Short problem: Write out the listing, please, but only from its first line through the line containing "col = scene.collection", exactly as given and without pictures.

Source data:
_ _ _ _ _ _ _
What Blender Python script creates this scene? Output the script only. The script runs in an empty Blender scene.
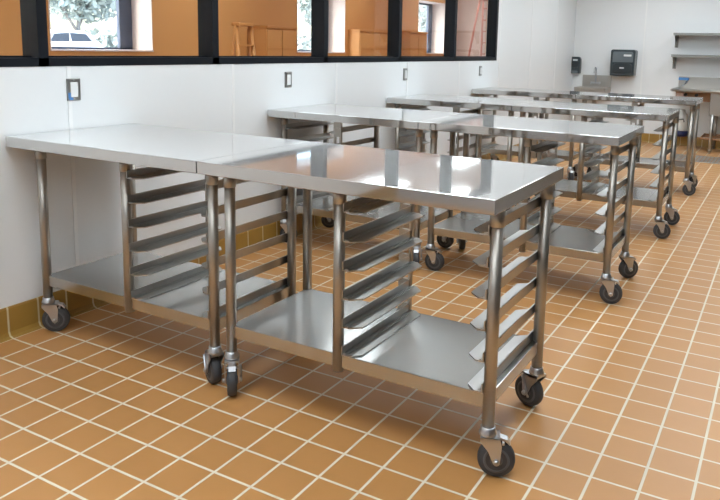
import bpy, bmesh, math, random
from mathutils import Vector, Matrix
T = 0.155                      # one floor tile (joint to joint) in metres; geometry below is written in tiles
random.seed(7)
scene = bpy.context.scene
col = scene.collection

# ------------------------------------------------------------------ materials
def new_mat(name):
    m = bpy.data.materials.new(name); m.use_nodes = True
    nt = m.node_tree
    return m, nt, nt.nodes['Principled BSDF']
def node(nt, kind, **kw):
    n = nt.nodes.new(kind)
    for k, v in kw.items():
        if k in n.inputs: n.inputs[k].default_value = v
        else: setattr(n, k, v)
    return n
def simple(name, colr, rough=0.5, metal=0.0, var=0.06, scale=6.0, bump=0.0, stretch=(1,1,1), bscale=None, **kw):
    """principled surface with a little noise in colour, gloss and relief"""
    m, nt, b = new_mat(name); L = nt.links.new
    tc = node(nt, 'ShaderNodeTexCoord'); mp = node(nt, 'ShaderNodeMapping'); mp.inputs['Scale'].default_value = stretch
    L(tc.outputs['Object'], mp.inputs['Vector'])
    nz = node(nt, 'ShaderNodeTexNoise', Scale=scale, Detail=4.0); L(mp.outputs[0], nz.inputs['Vector'])
    ra = node(nt, 'ShaderNodeMapRange'); ra.inputs['To Min'].default_value = 1-var; ra.inputs['To Max'].default_value = 1+var
    L(nz.outputs['Fac'], ra.inputs['Value'])
    mx = node(nt, 'ShaderNodeVectorMath', operation='SCALE'); mx.inputs[0].default_value = colr[:3]
    L(ra.outputs[0], mx.inputs['Scale']); L(mx.outputs[0], b.inputs['Base Color'])
    rr = node(nt, 'ShaderNodeMapRange'); rr.inputs['To Min'].default_value = max(0.02, rough*0.85); rr.inputs['To Max'].default_value = rough*1.15
    L(nz.outputs['Fac'], rr.inputs['Value']); L(rr.outputs[0], b.inputs['Roughness'])
    b.inputs['Metallic'].default_value = metal
    if bump:
        n2 = node(nt, 'ShaderNodeTexNoise', Scale=bscale or scale, Detail=2.0); L(mp.outputs[0], n2.inputs['Vector'])
        bp = node(nt, 'ShaderNodeBump', Strength=bump, Distance=0.01); L(n2.outputs['Fac'], bp.inputs['Height']); L(bp.outputs[0], b.inputs['Normal'])
    for k, v in kw.items(): b.inputs[k].default_value = v
    return m
M = {}
M['steel_top'] = simple('polished_steel', (0.74,0.745,0.74), 0.055, 1.0, 0.02, 2.5)
def haze(m, rough, fac):
    # brushed grain: a second, wide reflection lobe over the polished one
    nt = m.node_tree; b = nt.nodes['Principled BSDF']; out = [n for n in nt.nodes if n.type == 'OUTPUT_MATERIAL'][0]
    g = node(nt, 'ShaderNodeBsdfAnisotropic'); g.inputs['Roughness'].default_value = rough
    g.inputs['Anisotropy'].default_value = 0.65
    tg = node(nt, 'ShaderNodeCombineXYZ'); tg.inputs[1].default_value = .7071; tg.inputs[2].default_value = .7071   # grain runs along the tables
    nt.links.new(tg.outputs[0], g.inputs['Tangent'])
    src = b.inputs['Base Color'].links[0].from_socket; nt.links.new(src, g.inputs['Color'])
    mx = node(nt, 'ShaderNodeMixShader'); mx.inputs[0].default_value = fac
    nt.links.new(b.outputs[0], mx.inputs[1]); nt.links.new(g.outputs[0], mx.inputs[2]); nt.links.new(mx.outputs[0], out.inputs['Surface'])
haze(M['steel_top'], 0.42, 0.25)
M['steel_shelf'] = simple('satin_steel', (0.57,0.57,0.555), 0.17, 1.0, 0.05, 3.0)
haze(M['steel_shelf'], 0.45, 0.3)
M['steel_leg'] = simple('brushed_steel_tube', (0.46,0.435,0.395), 0.40, 1.0, 0.05, 14, 0.0, (1,1,0.15))
M['steel_slide'] = simple('brushed_steel_slide', (0.48,0.475,0.46), 0.3, 1.0, 0.06, 10, 0.0, (1,0.2,1))
M['zinc'] = simple('zinc_plated_steel', (0.56,0.575,0.60), 0.34, 1.0, 0.06, 20)
M['rubber'] = simple('dark_grey_rubber', (0.05,0.053,0.06), 0.55, 0.0, 0.1, 30)
M['hub'] = simple('grey_nylon_hub', (0.10,0.105,0.115), 0.45, 0.0, 0.1, 20)
M['wall'] = simple('white_wall_panel', (0.80,0.82,0.83), 0.38, 0.0, 0.012, 1.5, 0.03, bscale=60)
M['trim_white'] = simple('white_plastic_divider', (0.86,0.87,0.87), 0.35, 0.0, 0.01)
M['ceiling'] = simple('white_ceiling', (0.82,0.82,0.81), 0.8, 0.0, 0.02, 20)
M['orange'] = simple('orange_paint', (0.60,0.285,0.090), 0.6, 0.0, 0.04, 1.2)
M['orange_dark'] = simple('orange_ladder_fibreglass', (0.55,0.24,0.065), 0.5, 0.0, 0.05)
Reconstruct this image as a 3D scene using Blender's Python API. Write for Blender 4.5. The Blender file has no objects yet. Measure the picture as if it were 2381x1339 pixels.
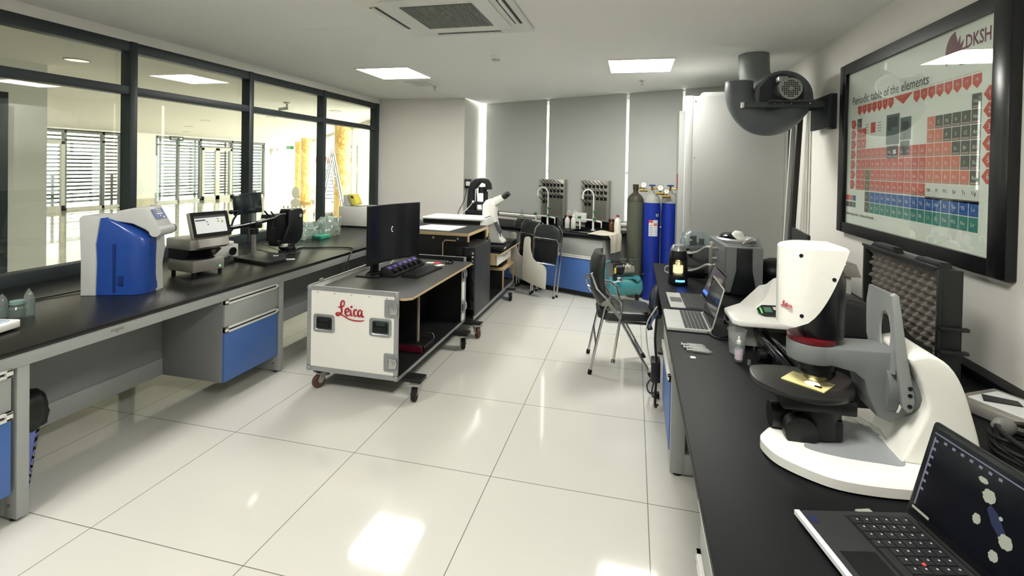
import bpy, bmesh, math, random
from mathutils import Vector, Matrix, Euler
random.seed(7)
S = bpy.context.scene
COL = S.collection
pi = math.pi
R = math.radians

# ------------------------------------------------------------ camera
cd = bpy.data.cameras.new('camera')
cam = bpy.data.objects.new('camera', cd); COL.objects.link(cam)
cd.sensor_width = 36; cd.lens = 17.0356
cd.shift_x = -0.006873; cd.shift_y = -0.113029
cd.clip_start = 0.02; cd.clip_end = 300
_r = Vector((0.9726195, 0.2316110, 0.0191731)); _d = Vector((0.0215614, -0.0077846, -0.9997372)); _f = Vector((-0.2314009, 0.9727773, -0.0125653))
cam.matrix_world = Matrix(((_r.x, -_d.x, -_f.x, 2.3018218), (_r.y, -_d.y, -_f.y, -1.6321502), (_r.z, -_d.z, -_f.z, 1.6337950), (0, 0, 0, 1)))
S.camera = cam
# ------------------------------------------------------------ sky and exposure
W = bpy.data.worlds.new('sky'); S.world = W; W.use_nodes = True
bg = W.node_tree.nodes['Background']
bg.inputs[0].default_value = (1.0, 0.985, 0.94, 1); bg.inputs[1].default_value = 4.3
S.view_settings.view_transform = 'Standard'; S.view_settings.look = 'None'
S.view_settings.gamma = 1.0; S.view_settings.use_curve_mapping = False
S.view_settings.exposure = 0.55
PANEL_E = 30.0       # ceiling light panels
LOBBY_E = 0.9        # round lobby lights

# ------------------------------------------------------------ materials
def lin(c):
    return tuple(((x / 255.0) / 12.92 if x / 255.0 <= 0.04045 else ((x / 255.0 + 0.055) / 1.055) ** 2.4) for x in c)
MATS = {}
def mat(name, col, rough=0.5, metal=0.0, var=0.04, scale=30.0, bump=0.0, emit=None, es=0.0, alpha=1.0, trans=0.0, coat=0.0, spec=0.5, ior=1.45):
    if name in MATS: return MATS[name]
    m = bpy.data.materials.new(name); m.use_nodes = True; nt = m.node_tree; b = nt.nodes['Principled BSDF']
    c = lin(col)
    tc = nt.nodes.new('ShaderNodeTexCoord'); nz = nt.nodes.new('ShaderNodeTexNoise'); nz.inputs['Scale'].default_value = scale; nz.inputs['Detail'].default_value = 3
    nt.links.new(tc.outputs['Object'], nz.inputs['Vector'])
    if var > 0:
        mx = nt.nodes.new('ShaderNodeMix'); mx.data_type = 'RGBA'
        mx.inputs[6].default_value = (*[max(0, x * (1 - var)) for x in c], 1); mx.inputs[7].default_value = (*[min(1, x * (1 + var)) for x in c], 1)
        nt.links.new(nz.outputs['Fac'], mx.inputs[0]); nt.links.new(mx.outputs[2], b.inputs['Base Color'])
    else:
        b.inputs['Base Color'].default_value = (*c, 1)
    b.inputs['Roughness'].default_value = rough; b.inputs['Metallic'].default_value = metal
    b.inputs['Specular IOR Level'].default_value = spec; b.inputs['IOR'].default_value = ior
    b.inputs['Alpha'].default_value = alpha; b.inputs['Transmission Weight'].default_value = trans
    b.inputs['Coat Weight'].default_value = coat; b.inputs['Coat Roughness'].default_value = 0.05
    if bump > 0:
        bp = nt.nodes.new('ShaderNodeBump'); bp.inputs['Strength'].default_value = bump; bp.inputs['Distance'].default_value = 0.01
        nt.links.new(nz.outputs['Fac'], bp.inputs['Height']); nt.links.new(bp.outputs[0], b.inputs['Normal'])
    if emit:
        b.inputs['Emission Color'].default_value = (*lin(emit), 1); b.inputs['Emission Strength'].default_value = es
    MATS[name] = m; return m

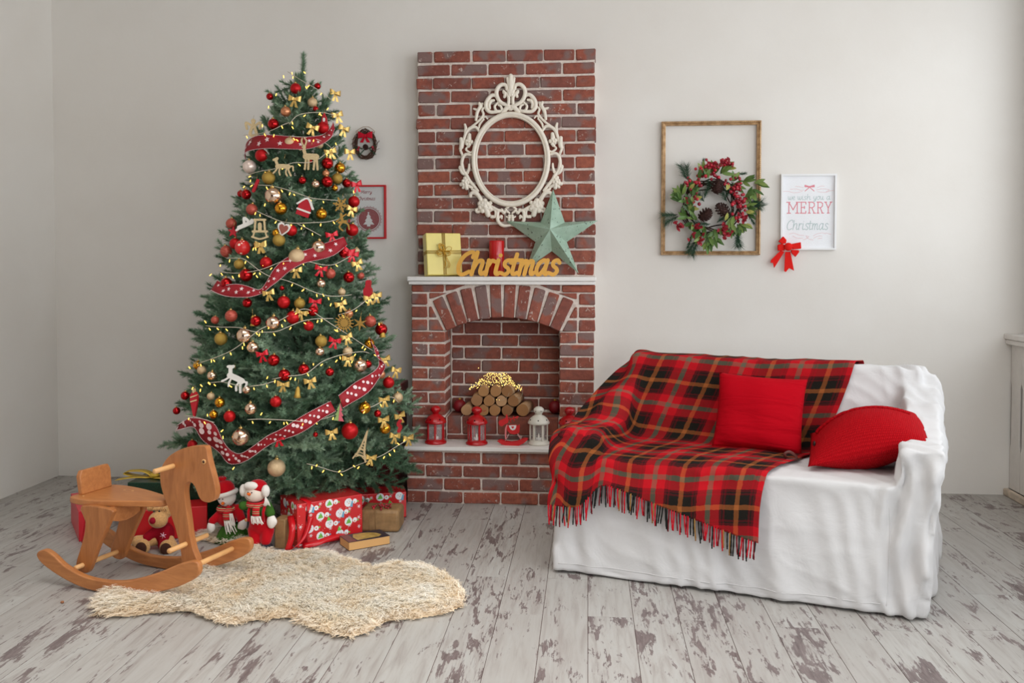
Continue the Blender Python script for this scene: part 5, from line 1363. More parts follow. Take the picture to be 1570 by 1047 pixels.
def bauble(x, y, rpx, kd, k=1.0):
    p, n = tree_at(x, y, k, 0.0); dist = (p-Vector(_C)).length; r = rpx*dist/1430
    p = p+n*r*0.25
    if kd not in sph: sph[kd] = MB().sphere((0, 0, 0), 1.0, 28, 18).mesh('bauble', BM[kd][0])
    o = link('bauble', sph[kd], None, p, (rt.uniform(-0.15, 0.15), rt.uniform(-0.15, 0.15), rt.uniform(0, 6))); o.scale = (r, r, r)
    tag(o, '', 'bauble', 'baubles on the Christmas tree'); link('cap', capm, o)
    ornament(o, BM[kd][1], x, y); return o
L1 = [(372,216,26,'MR'),(478,204,16,'SR'),(245,256,17,'SR'),(453,286,24,'CG'),(324,332,25,'CO'),(263,394,27,'SR'),(504,413,30,'MR'),(343,488,27,'CG'),(205,552,31,'MR'),(147,608,33,'PE'),(526,591,29,'SR'),(588,614,27,'GS'),(575,667,27,'OG'),(520,641,18,'CO'),(525,683,28,'SR'),(469,696,21,'CS'),(404,676,19,'SR'),(239,664,32,'OG'),(99,743,17,'SR'),(128,747,25,'SR'),(264,755,43,'CS'),(299,818,31,'GS'),(156,822,28,'ST'),(498,845,28,'GS'),(657,783,29,'MR'),(664,824,16,'SR'),(649,925,31,'MR'),(565,715,16,'GS'),(622,690,22,'SR'),(54,893,26,'ST'),(350,927,28,'MR'),(275,940,20,'GS'),(289,976,31,'OG'),(72,993,27,'MR'),(487,497,20,'CG'),(440,580,15,'SR'),(470,318,14,'SR')]
L2 = [(205,65,37,'ST'),(310,40,48,'RD'),(285,147,32,'OG'),(456,138,38,'MR'),(652,103,55,'CG'),(785,40,47,'CS'),(330,217,41,'SR'),(204,270,36,'SR'),(803,273,30,'CS'),(862,207,33,'ST'),(978,231,36,'SR'),(1055,220,24,'ST'),(567,390,40,'MR'),(668,398,35,'OG'),(335,395,30,'SR'),(235,478,38,'ST'),(130,505,25,'ST'),(390,512,34,'SR'),(500,525,47,'CS'),(625,488,42,'MR'),(752,448,33,'SR'),(725,542,32,'MR'),(1114,513,38,'ST'),(1183,565,40,'SR'),(170,625,40,'OG'),(320,605,50,'CS'),(371,681,38,'CS'),(502,762,38,'SR'),(804,640,38,'OG'),(795,707,30,'CS'),(972,707,32,'CG'),(1110,657,33,'GS'),(1048,797,46,'CS'),(1102,788,25,'SR'),(20,795,28,'GS'),(45,825,28,'CG'),(945,75,30,'SR'),(1028,62,22,'CG'),(935,325,25,'CG'),(980,465,28,'CO'),(555,300,16,'SR')]
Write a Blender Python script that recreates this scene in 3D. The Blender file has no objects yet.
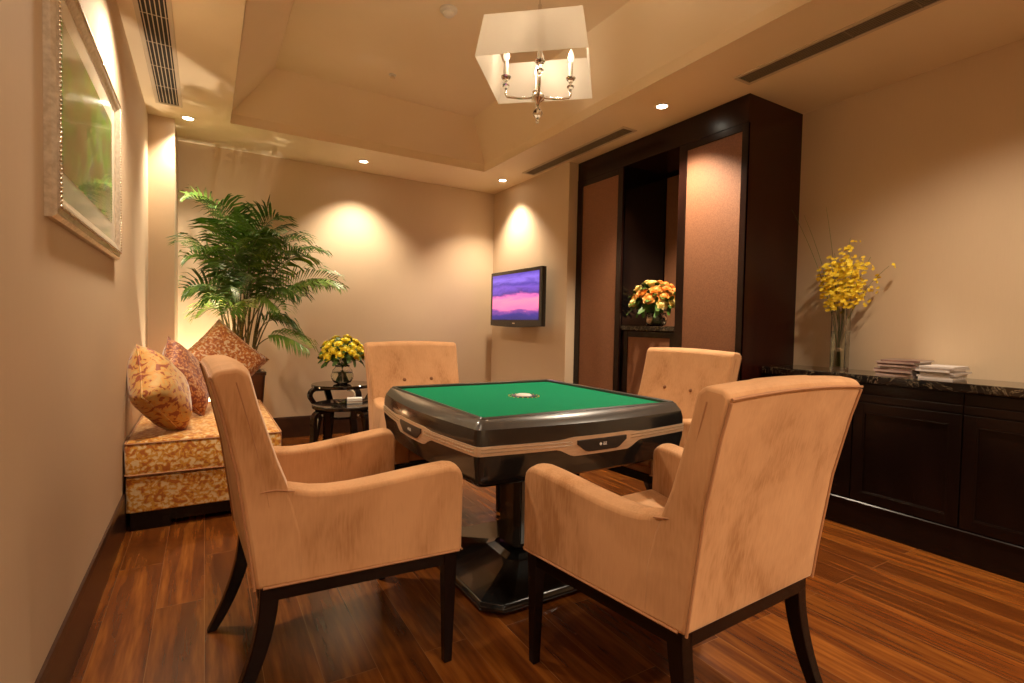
_ _ _ _ _ _ _
Written reply:
What Blender Python script creates this scene? Output the script only. The script runs in an empty Blender scene.
import bpy, bmesh, math, random
from mathutils import Vector, Matrix
T = 0.155                      # one floor tile (joint to joint) in metres; geometry below is written in tiles
random.seed(7)
scene = bpy.context.scene
col = scene.collection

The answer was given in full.